[governance] Free Speech for Computers?

Riaz K Tayob riaz.tayob at gmail.com
Thu Jun 21 03:57:22 EDT 2012


Op-Ed Contributor
Free Speech for Computers?
By TIM WU
Published: June 19, 2012



DO machines speak? If so, do they have a constitutional right to free 
speech?


For Op-Ed, follow @nytopinion and to hear from the editorial page 
editor, Andrew Rosenthal, follow @andyrNYT.

This may sound like a fanciful question, a matter of philosophy or 
science fiction. But it’s become a real issue with important consequences.

In today’s world, we have delegated many of our daily decisions to 
computers. On the drive to work, a GPS device suggests the best route; 
at your desk, Microsoft Word guesses at your misspellings, and Facebook 
recommends new friends. In the past few years, the suggestion has been 
made that when computers make such choices they are “speaking,” and 
enjoy the protections of the First Amendment.

This is a bad idea that threatens the government’s ability to oversee 
companies and protect consumers.

The argument that machines speak was first made in the context of 
Internet search. In 2003, in a civil suit brought by a firm dissatisfied 
with the ranking of Google’s search results, Google asserted that its 
search results were constitutionally protected speech. (In an 
unpublished opinion, the court ruled in Google’s favor.) And this year, 
facing increasing federal scrutiny, Google commissioned Eugene Volokh, a 
law professor at the University of California, Los Angeles, to draft a 
much broader and more elaborate version of the same argument. As 
Professor Volokh declares in his paper: “Google, Microsoft’s Bing, 
Yahoo! Search, and other search engines are speakers.”

To a non-lawyer the position may sound bizarre, but here is the logic. 
Take a newspaper advice columnist like Ann Landers: surely her answers 
to readers’ questions were a form of speech. Likewise, when you turn to 
Google with a question, the search engine must decide, at that moment, 
what “answers” to give, and in what order to put those answers. If such 
answers are speech, then any government efforts to regulate Google, like 
any efforts to bowdlerize Ann Landers, must be examined as censorship.

And that’s where theory hits reality. Consider that Google has attracted 
attention from both antitrust and consumer protection officials after 
accusations that it has used its dominance in search to hinder 
competitors and in some instances has not made clear the line between 
advertisement and results. Consider that the “decisions” made by 
Facebook’s computers may involve widely sharing your private 
information; or that the recommendations made by online markets like 
Amazon could one day serve as a means for disadvantaging competing 
publishers. Ordinarily, such practices could violate laws meant to 
protect consumers. But if we call computerized decisions “speech,” the 
judiciary must consider these laws as potential censorship, making the 
First Amendment, for these companies, a formidable anti-regulatory tool.

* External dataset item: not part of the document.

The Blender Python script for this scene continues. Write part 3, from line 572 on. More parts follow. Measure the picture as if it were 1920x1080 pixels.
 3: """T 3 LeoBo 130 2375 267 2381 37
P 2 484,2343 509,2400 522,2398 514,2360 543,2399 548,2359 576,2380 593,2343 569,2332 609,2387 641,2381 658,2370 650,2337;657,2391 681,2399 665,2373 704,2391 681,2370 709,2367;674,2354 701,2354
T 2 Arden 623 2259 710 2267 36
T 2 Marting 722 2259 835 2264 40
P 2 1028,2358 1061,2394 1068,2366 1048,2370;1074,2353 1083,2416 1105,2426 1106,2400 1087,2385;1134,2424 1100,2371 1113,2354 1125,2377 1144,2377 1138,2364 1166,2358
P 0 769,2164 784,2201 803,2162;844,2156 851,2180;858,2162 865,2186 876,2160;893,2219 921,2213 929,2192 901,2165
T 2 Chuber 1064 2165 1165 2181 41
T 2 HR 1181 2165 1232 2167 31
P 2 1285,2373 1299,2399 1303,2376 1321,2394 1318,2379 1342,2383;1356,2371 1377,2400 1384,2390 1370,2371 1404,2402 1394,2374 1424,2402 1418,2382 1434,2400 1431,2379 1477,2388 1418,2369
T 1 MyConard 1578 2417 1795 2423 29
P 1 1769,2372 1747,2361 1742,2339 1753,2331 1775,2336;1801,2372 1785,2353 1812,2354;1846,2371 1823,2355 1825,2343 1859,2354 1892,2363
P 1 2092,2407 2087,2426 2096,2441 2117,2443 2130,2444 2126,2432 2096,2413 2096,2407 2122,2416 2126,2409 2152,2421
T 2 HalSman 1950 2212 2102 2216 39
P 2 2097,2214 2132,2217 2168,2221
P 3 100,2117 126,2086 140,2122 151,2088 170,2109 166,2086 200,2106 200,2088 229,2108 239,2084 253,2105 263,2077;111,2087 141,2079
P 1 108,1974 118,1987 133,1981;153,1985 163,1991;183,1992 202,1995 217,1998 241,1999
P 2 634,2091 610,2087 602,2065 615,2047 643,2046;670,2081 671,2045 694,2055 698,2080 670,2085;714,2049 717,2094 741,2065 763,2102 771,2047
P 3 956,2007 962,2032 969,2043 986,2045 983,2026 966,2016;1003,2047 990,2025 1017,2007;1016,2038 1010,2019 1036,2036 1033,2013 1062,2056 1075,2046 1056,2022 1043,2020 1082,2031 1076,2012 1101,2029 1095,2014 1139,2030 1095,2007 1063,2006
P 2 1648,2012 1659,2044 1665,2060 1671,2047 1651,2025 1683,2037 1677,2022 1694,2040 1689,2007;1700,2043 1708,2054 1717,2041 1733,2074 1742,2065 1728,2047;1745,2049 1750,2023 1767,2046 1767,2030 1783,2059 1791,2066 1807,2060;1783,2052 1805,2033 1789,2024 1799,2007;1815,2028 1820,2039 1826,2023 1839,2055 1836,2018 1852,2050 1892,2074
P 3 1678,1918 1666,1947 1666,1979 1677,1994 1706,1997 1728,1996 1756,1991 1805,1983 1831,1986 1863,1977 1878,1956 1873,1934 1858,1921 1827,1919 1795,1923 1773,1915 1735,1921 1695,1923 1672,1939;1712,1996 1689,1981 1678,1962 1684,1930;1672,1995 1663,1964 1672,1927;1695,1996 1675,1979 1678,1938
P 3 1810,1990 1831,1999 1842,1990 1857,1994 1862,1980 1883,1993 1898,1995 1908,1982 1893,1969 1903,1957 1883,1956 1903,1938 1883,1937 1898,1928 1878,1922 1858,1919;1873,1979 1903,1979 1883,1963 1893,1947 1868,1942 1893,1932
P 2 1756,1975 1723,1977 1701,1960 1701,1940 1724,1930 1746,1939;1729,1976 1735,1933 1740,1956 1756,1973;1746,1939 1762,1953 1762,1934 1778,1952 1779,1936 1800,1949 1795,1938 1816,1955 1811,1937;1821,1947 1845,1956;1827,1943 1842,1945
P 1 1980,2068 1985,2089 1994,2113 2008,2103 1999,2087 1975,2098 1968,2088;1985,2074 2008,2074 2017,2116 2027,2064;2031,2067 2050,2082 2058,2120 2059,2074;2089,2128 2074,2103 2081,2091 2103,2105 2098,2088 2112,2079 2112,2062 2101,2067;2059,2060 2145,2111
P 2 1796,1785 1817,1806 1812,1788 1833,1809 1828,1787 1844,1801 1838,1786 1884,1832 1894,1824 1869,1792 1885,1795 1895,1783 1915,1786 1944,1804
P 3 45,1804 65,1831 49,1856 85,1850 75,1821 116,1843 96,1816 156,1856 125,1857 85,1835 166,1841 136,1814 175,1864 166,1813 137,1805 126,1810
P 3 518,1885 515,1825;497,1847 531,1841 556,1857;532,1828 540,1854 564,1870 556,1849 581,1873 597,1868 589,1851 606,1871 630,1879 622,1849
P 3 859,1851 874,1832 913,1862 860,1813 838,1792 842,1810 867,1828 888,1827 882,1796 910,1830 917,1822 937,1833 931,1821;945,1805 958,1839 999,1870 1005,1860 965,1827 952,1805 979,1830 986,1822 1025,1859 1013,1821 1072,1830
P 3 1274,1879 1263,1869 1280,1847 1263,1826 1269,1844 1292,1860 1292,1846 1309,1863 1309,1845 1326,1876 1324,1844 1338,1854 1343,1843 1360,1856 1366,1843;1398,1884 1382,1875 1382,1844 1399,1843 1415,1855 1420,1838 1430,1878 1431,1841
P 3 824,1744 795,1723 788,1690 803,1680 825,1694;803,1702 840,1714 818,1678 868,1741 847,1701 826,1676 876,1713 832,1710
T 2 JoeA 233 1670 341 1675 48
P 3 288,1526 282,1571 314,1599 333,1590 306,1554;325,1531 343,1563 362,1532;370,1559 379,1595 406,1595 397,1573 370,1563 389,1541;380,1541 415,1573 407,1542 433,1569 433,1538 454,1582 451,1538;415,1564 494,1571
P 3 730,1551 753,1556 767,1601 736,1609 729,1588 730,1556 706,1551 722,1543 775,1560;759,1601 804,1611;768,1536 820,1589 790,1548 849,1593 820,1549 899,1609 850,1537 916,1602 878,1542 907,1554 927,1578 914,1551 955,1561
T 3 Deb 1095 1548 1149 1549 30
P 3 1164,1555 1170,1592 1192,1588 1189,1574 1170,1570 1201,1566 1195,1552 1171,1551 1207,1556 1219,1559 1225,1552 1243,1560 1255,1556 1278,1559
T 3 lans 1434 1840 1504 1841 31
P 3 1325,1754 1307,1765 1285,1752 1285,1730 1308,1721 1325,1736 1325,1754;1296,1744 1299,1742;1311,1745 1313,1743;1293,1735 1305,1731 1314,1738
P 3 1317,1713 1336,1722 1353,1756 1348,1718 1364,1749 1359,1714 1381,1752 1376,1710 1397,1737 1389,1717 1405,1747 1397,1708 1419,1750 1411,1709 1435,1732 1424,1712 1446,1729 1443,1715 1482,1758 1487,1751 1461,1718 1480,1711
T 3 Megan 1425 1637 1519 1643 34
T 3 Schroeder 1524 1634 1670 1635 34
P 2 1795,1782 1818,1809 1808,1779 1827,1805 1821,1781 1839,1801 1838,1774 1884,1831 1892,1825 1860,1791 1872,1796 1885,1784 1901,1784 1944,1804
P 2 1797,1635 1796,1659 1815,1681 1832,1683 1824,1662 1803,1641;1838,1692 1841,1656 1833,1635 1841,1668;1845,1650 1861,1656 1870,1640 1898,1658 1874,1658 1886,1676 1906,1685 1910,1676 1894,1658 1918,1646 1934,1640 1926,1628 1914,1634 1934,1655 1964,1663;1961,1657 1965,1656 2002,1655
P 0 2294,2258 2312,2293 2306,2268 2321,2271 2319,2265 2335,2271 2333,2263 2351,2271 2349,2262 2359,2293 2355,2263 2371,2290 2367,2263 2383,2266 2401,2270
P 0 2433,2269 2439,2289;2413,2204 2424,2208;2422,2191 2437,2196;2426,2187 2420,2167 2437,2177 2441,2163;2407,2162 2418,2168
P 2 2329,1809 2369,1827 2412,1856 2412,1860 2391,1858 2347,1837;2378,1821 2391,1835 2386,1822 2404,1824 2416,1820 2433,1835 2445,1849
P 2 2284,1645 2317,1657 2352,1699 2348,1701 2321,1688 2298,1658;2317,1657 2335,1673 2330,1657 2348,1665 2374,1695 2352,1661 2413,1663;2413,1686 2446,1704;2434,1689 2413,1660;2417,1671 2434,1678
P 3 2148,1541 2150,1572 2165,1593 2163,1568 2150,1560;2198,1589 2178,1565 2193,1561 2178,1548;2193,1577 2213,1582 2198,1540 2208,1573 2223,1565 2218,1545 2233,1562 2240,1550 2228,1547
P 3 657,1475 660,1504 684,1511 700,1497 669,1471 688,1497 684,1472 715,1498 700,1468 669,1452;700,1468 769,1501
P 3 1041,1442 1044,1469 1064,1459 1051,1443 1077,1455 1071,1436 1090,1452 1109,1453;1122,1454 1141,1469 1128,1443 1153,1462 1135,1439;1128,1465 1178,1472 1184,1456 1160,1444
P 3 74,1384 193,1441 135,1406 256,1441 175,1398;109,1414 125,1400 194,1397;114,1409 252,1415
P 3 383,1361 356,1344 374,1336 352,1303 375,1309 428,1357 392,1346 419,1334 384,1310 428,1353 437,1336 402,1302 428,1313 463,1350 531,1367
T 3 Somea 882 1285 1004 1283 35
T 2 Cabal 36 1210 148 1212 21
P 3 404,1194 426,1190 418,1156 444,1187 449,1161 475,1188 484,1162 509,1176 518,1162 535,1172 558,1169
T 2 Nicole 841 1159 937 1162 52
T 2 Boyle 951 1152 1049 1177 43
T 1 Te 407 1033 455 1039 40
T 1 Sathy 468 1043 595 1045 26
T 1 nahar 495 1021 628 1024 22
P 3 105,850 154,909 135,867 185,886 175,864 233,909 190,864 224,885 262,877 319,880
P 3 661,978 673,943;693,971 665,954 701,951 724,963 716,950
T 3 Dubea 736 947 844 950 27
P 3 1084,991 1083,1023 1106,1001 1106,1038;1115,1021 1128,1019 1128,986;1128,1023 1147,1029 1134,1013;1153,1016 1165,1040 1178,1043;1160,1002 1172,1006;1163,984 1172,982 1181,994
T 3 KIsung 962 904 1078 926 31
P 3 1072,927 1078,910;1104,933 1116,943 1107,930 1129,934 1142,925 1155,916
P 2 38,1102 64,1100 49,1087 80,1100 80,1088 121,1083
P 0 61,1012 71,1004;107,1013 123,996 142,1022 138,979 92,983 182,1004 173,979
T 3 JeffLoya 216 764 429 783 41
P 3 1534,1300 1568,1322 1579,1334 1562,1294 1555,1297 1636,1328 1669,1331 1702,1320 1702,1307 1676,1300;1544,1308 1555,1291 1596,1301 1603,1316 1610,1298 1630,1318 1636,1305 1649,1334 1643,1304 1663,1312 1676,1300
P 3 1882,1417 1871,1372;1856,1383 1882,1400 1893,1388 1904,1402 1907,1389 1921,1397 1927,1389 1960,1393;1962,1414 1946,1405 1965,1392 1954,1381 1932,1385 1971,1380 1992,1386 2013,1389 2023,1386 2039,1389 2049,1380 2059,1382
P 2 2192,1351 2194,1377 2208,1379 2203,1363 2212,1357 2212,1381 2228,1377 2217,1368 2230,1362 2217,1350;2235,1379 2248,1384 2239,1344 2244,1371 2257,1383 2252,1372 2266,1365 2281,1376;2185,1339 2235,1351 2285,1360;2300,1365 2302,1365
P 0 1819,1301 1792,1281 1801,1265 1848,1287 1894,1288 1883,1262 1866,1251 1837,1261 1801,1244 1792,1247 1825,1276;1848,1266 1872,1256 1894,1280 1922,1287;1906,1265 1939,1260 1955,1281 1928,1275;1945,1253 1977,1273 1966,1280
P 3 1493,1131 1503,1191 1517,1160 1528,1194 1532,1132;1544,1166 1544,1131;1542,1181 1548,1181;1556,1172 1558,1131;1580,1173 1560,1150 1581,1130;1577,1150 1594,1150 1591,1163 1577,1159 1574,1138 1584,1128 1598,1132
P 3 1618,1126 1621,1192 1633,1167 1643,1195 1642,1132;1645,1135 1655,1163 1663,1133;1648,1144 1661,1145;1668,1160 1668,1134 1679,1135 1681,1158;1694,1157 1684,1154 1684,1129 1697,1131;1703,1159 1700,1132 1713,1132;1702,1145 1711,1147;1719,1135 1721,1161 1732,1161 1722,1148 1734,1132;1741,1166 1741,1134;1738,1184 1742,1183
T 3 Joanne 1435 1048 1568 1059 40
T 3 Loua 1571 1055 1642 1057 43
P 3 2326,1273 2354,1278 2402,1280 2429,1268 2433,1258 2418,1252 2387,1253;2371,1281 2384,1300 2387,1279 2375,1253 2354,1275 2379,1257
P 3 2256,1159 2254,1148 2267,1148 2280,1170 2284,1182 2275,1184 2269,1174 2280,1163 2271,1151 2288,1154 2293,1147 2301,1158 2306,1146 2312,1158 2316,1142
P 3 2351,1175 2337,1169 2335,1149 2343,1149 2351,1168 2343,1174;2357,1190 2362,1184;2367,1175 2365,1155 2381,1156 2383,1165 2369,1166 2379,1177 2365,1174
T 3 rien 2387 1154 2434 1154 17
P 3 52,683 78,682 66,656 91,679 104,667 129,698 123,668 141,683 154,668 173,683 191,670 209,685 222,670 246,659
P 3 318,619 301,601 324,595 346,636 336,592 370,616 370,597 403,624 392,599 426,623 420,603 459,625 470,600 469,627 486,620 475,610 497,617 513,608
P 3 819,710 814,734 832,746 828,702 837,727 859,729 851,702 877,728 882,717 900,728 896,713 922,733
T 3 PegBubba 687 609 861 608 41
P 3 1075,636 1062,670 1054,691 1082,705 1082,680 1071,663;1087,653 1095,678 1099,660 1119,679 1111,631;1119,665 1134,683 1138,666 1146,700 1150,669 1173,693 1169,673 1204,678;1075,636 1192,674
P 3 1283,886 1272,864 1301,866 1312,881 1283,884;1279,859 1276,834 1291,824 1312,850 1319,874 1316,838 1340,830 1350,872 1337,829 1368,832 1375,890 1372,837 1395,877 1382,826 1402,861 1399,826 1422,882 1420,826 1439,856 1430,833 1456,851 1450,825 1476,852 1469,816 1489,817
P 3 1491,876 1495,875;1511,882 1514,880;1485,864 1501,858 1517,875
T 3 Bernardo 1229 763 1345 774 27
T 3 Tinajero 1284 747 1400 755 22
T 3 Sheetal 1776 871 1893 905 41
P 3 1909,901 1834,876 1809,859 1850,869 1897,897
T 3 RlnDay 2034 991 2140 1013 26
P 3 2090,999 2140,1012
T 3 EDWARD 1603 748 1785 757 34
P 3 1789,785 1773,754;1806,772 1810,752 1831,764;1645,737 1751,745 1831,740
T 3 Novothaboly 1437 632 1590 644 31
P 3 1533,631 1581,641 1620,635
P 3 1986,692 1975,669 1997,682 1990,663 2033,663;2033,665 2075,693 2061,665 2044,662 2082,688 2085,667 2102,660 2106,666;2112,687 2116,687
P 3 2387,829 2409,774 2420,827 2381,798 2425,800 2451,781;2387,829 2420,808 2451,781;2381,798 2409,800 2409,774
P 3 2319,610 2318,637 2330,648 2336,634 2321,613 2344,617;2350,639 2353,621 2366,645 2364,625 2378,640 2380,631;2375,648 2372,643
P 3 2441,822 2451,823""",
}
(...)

Is there a compelling argument that computerized decisions should be 
considered speech? As a matter of legal logic, there is some similarity 
among Google, Ann Landers, Socrates and other providers of answers. But 
if you look more closely, the comparison falters. Socrates was a man who 
died for his views; computer programs are utilitarian instruments meant 
to serve us. Protecting a computer’s “speech” is only indirectly related 
to the purposes of the First Amendment, which is intended to protect 
actual humans against the evil of state censorship. The First Amendment 
has wandered far from its purposes when it is recruited to protect 
commercial automatons from regulatory scrutiny.

It is true that the First Amendment has been stretched to protect 
commercial speech (like advertisements) as well as, more 
controversially, political expenditures made by corporations. But 
commercial speech has always been granted limited protection. And while 
the issue of corporate speech is debatable, campaign expenditures are at 
least a part of the political system, the core concern of the First 
Amendment.

The line can be easily drawn: as a general rule, nonhuman or automated 
choices should not be granted the full protection of the First 
Amendment, and often should not be considered “speech” at all. (Where a 
human does make a specific choice about specific content, the question 
is different.)

Defenders of Google’s position have argued that since humans programmed 
the computers that are “speaking,” the computers have speech rights as 
if by digital inheritance. But the fact that a programmer has the First 
Amendment right to program pretty much anything he likes doesn’t mean 
his creation is thereby endowed with his constitutional rights. Doctor 
Frankenstein’s monster could walk and talk, but that didn’t qualify him 
to vote in the doctor’s place.

Computers make trillions of invisible decisions each day; the 
possibility that each decision could be protected speech should give us 
pause. To Google’s credit, while it has claimed First Amendment rights 
for its search results, it has never formally asserted that it has the 
constitutional right to ignore privacy or antitrust laws. As a nation we 
must hesitate before allowing the higher principles of the Bill of 
Rights to become little more than lowly tools of commercial advantage. 
To give computers the rights intended for humans is to elevate our 
machines above ourselves.

Tim Wu, a law professor at Columbia, is the author of “The Master 
Switch: The Rise and Fall of Information Empires.”